DECEMBER 3, 2011
By JESS BRAVIN
The Obama administration issued new guidance Friday advising schools and colleges on how they can make race-based enrollment decisions to promote campus diversity, shortly before the Supreme Court is set to consider whether to re-examine a 2003 case holding that universities could sometimes use race in admissions decisions.
"Diverse learning environments promote development of analytical skills, dismantle stereotypes and prepare students to succeed in an increasingly interconnected world," Attorney General Eric Holder said in a joint release by the Justice and Education departments.
The departments withdrew prior guidance from the Bush administration, which officials said was too vague to assist school administrators seeking to promote diverse student enrollment. The new guidance parses the Supreme Court's most recent rulings on student diversity to suggest policies the administration believes would not violate the 14th Amendment's guarantee of equal protection of the laws.

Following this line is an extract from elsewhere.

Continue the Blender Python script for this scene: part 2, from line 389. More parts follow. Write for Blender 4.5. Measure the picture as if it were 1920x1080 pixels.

Like the former Bush administration guidance, the new documents advise schools to use race-neutral policies if possible. If those prove insufficient, however, the new guidance states that a school "may consider a student's race as a 'plus factor' (among other, nonracial considerations) to achieve its compelling interests" in diversity.
The documents pay little attention to the thrust of a widely noted 2007 plurality opinion by Chief Justice John Roberts in a 5-4 Supreme Court decision invalidating integration programs adopted by school boards in Louisville, Ky., and Seattle.
The chief justice took a highly skeptical view of race-conscious enrollment policies, even those intended for benign purposes such as promoting diversity. "The way to stop discrimination on the basis of race is to stop discriminating on the basis of race," he wrote.
The Justice Department relies more heavily on the court's 5-4 opinion in 2003 upholding the University of Michigan Law School's admissions formula, which considered an applicant's race in order to build a "critical mass" of minority students who could contribute to the educational experience.
The 2003 majority opinion by Justice Sandra Day O'Connor, who has since retired from the court, found that educational diversity was a "compelling" government interest and the Michigan plan had been "narrowly tailored" to attain it—the legal standard for permissible use of racial classifications.
While the Obama administration moves to promote racial diversity, a petition pending at the court seeks to invalidate a race-conscious admissions policy at the University of Texas at Austin. If the justices agree to hear the case, it could provide an opportunity for the court's strengthened conservative majority to narrow or even overturn Justice O'Connor's 2003 opinion.
"The Department of Justice appears to be stretching an outdated doctrine which only encourages school administrators to use racial classifications and preferences to achieve racial proportionality," said Edward Blum, director of the Project on Fair Representation, an advocacy group that sponsors lawsuits targeting race-conscious policies, including the pending Texas case. "Eventually, the law will forbid this never-ending abuse of equal protection," Mr. Blum said.